Condutas do motorista
Segundo o mestre em antropologia social Marcelo Camargo, além do individualismo, uma série de outras variáveis precisam ser consideradas na relação entre motoristas e infrações cometidas. “Alguém que desrespeita regras de trânsito pode fazê-lo porque se sente mais ‘dono da rua’ do que os outros, e aí precisaríamos pensar de que maneira e o que, no Brasil, forma a ideia sobre quem é ou não mais importante, inclusive em espaços públicos.
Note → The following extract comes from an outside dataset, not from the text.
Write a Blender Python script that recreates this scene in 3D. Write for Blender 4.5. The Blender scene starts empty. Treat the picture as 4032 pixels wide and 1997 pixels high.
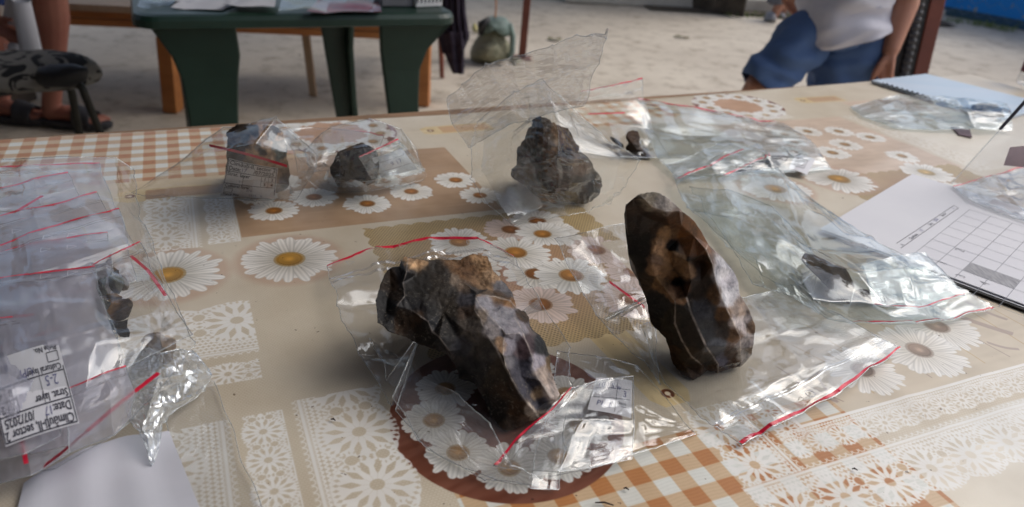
import bpy, bmesh, math, random
import numpy as np
from mathutils import Vector, geometry, noise as mnoise
S = bpy.context.scene
COL = S.collection
# ------------------------------------------------------------------ camera, world, sun, exposure
HT, TZ = 0.36, 0.75                     # eye above the table top, table top above the ground
PITCH, ROLL, FPX, YAW = math.radians(27.7), math.radians(4.7), 2880.0, math.radians(25.3)
def cam_axes():
    cp, sp = math.cos(PITCH), math.sin(PITCH)
    f = np.array([0, cp, -sp]); r = np.array([1., 0, 0]); u = np.cross(r, f)
    c, s = math.cos(ROLL), math.sin(ROLL)
    return np.array([c*r+s*u, -s*r+c*u, f])
AX = cam_axes(); EYE = np.array([0, 0, TZ+HT])
from mathutils import Matrix
cam = bpy.data.cameras.new('camera'); camo = bpy.data.objects.new('camera', cam); COL.objects.link(camo)
mw = Matrix(((AX[0][0], AX[1][0], -AX[2][0], 0), (AX[0][1], AX[1][1], -AX[2][1], 0), (AX[0][2], AX[1][2], -AX[2][2], EYE[2]), (0, 0, 0, 1)))
camo.matrix_world = mw
cam.sensor_width = 36; cam.lens = FPX/4032*36; cam.clip_start = 0.02; cam.clip_end = 400
cam.dof.use_dof = True; cam.dof.focus_distance = 0.62; cam.dof.aperture_fstop = 7.0
S.camera = camo
W = bpy.data.worlds.new('World'); S.world = W; W.use_nodes = True
nt = W.node_tree; nt.nodes.clear()
sky = nt.nodes.new('ShaderNodeTexSky'); sky.sky_type = 'NISHITA'; sky.sun_disc = False
SUN_EL, SUN_AZ = math.radians(50), math.radians(72)      # azimuth clockwise from +Y
sky.sun_elevation = SUN_EL; sky.sun_rotation = SUN_AZ; sky.air_density = 1.0; sky.dust_density = 4.0; sky.ozone_density = 1.0
bg = nt.nodes.new('ShaderNodeBackground'); bg.inputs[1].default_value = 0.14
hs = nt.nodes.new('ShaderNodeHueSaturation'); hs.inputs['Saturation'].default_value = 0.8
out = nt.nodes.new('ShaderNodeOutputWorld')
nt.links.new(sky.outputs[0], hs.inputs['Color']); nt.links.new(hs.outputs[0], bg.inputs[0]); nt.links.new(bg.outputs[0], out.inputs[0])
sun = bpy.data.lights.new('sun', 'SUN'); sun.energy = 1.0; sun.angle = math.radians(50); sun.color = (.96, .985, 1)
suno = bpy.data.objects.new('sun', sun); COL.objects.link(suno)
sd = Vector((math.sin(SUN_AZ)*math.cos(SUN_EL), math.cos(SUN_AZ)*math.cos(SUN_EL), math.sin(SUN_EL)))
suno.rotation_euler = sd.to_track_quat('Z', 'Y').to_euler()
S.view_settings.view_transform = 'Standard'; S.view_settings.look = 'None'; S.view_settings.gamma = 1; S.view_settings.use_curve_mapping = False
S.view_settings.exposure = 0.25
S.render.engine = 'CYCLES'
S.cycles.transparent_max_bounces = 24; S.cycles.max_bounces = 8; S.cycles.caustics_reflective = False; S.cycles.caustics_refractive = False
S.cycles.use_denoising = True; S.cycles.sample_clamp_indirect = 6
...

Ideias que passam por classe social, gênero, raça, origem regional, e outros eixos”, acrescenta.

Por um olhar mais amplo, Camargo entrelaça as infrações de trânsito a uma desconexão entre as demandas reais da vida na cidade e o planejamento urbano atual no país.

“Casos recorrentes de desrespeito ao espaço do pedestre, por exemplo, resultam com frequência de uma relação má construída entre o ambiente destinado a ele e ao motorista, com calçadas inadequadas, zonas de engarrafamento que estimulam a pressa e o estresse e ruas esburacadas, que impossibilitam a circulação organizada tanto de automóveis como de pedestres”, exemplifica.

É justamente sobre a administração da cidade que recai, do ponto de vista de Camargo, uma das possibilidades de desmistificar a visão negativa que se tem das infrações. “Se o objetivo é uma melhor relação entre o cidadão e as leis de trânsito, o primeiro passo é reconhecer plenamente o cidadão enquanto tal. Isto significa repensar as malhas de transportes públicos; abrir os mecanismos do planejamento público para a participação popular efetiva; garantir mais segurança no trânsito e nas ruas através da atenção efetiva às causas da insegurança; e por aí vai”, conclui.